Of course, Fidel Castro has led the resistance to change, grasping power for so long that he has gone from fierce young rebel to doddering old man before the eyes of the world. Mostly bedridden for the last 19 months, he has stubbornly refused to step aside until now. But even a Maximum Leader cannot fend off time forever, or do anything to stop the impending loss of his friend and economic crutch, Hugo Chávez, the Venezuelan leftist whose electorate has insisted that he abide by the country’s term limits.

There is growing evidence that Mr. Castro’s brother Raúl has grown impatient with his role as place holder and has been agitating for a permanent transfer of power. Although Raúl is considered the weaker of the two men, he has stood up to his older brother before. During Fidel’s first trip to the United States in 1959, Raúl met him in a Houston hotel and told him to stop touring like a rock star and get back to serious business in Havana. Fidel returned shortly and adopted a decidedly tougher stance toward the United States.

As head of the armed forces since 1959, Raúl Castro has kept the army one of the few functional institutions in Cuba. His reputation today as an efficient manager is as strong as his revolutionary reputation was as an efficient executioner.

Whatever form a new Cuban regime takes — Raúl as president with younger, post-revolutionary officials arrayed as vice presidents or some surprise variation — Fidel’s presence will continue to be felt, even if, as he has promised, he becomes a simple “soldier of ideas,” dedicated to thinking and writing.

Sitting at an old Havana cafe, a friend put it to me this way: Fidel is like a huge Airbus that leaves so much turbulence in its wake that other aircraft cannot take off or land behind it until the air clears. Even in his absence from power, Fidel will shape the actions of whoever comes after him.

When Luiz Inácio Lula da Silva, the Brazilian president, heard about Mr. Castro’s effective resignation he said: “Fidel is already a myth.” Alejandro Rodríguez, a columnist for the newspaper Juventud Rebelde (“Rebel Youth,” another name from revolutionary mythology) wrote last week that “Fidel is Cuba, because Juan, Pedro, Chico and Mariana are Fidel.”

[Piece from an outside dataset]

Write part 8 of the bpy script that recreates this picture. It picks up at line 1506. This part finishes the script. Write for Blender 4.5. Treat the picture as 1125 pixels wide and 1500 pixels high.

No one would have expected our children, Aahren, Andrés and Laura Felice, to feel like part of Cuba or Fidel as they gingerly set foot in their mother’s homeland for the first time. They delighted in the beauty of the seacoast and the countryside, but grew upset as beggars and pimps tailed them in old Havana. The three peppered Miriam with questions, asking without fully realizing what they were saying, “What was it like when you were Cuban?” After bringing flowers to the tomb of the grandfather they never knew, squeezing into the sliver of a house where Miriam once lived, and peeking into the worn-out school that she had once attended, they simply fell silent.

When they finally got to meet their Cuban family, an expected initial awkwardness soon gave way to discoveries of points of concurrence: the boredom of school, the frustration of seeking a first job, planning for the future.

But that is where the reality of our two worlds imposed itself. Aahren, our oldest son, had just become a lawyer; his cousin Aidan and a friend had just figured out a way to grind up pork into ham that they smoke for 12 hours in a makeshift hothouse in the yard. Aahren is planning a full life ahead; Aidan dreams of taking to the sea.

“Cubans today are not like the Cubans of the 1950s,” Aidan said. He thinks that 50 years of worrying about getting enough to eat has beaten the heart out of them. Inside their refrigerator were the eight eggs per month they are rationed, and little else.

Given time it might be possible to bridge the gap between their dreams. But for that to happen, there will have to be change.

Their 81-year-old Cuban grandmother is ill now, and if she does not survive, our children will not be able to go back to Cuba unless American laws change; they do not now permit visits to see uncles and cousins.

Miriam, close to tears, told me she would never go back because too much has already changed.

Of course, there will shortly be new presidents in both Cuba and the United States. If that changes things, that would be big news, and I will be back.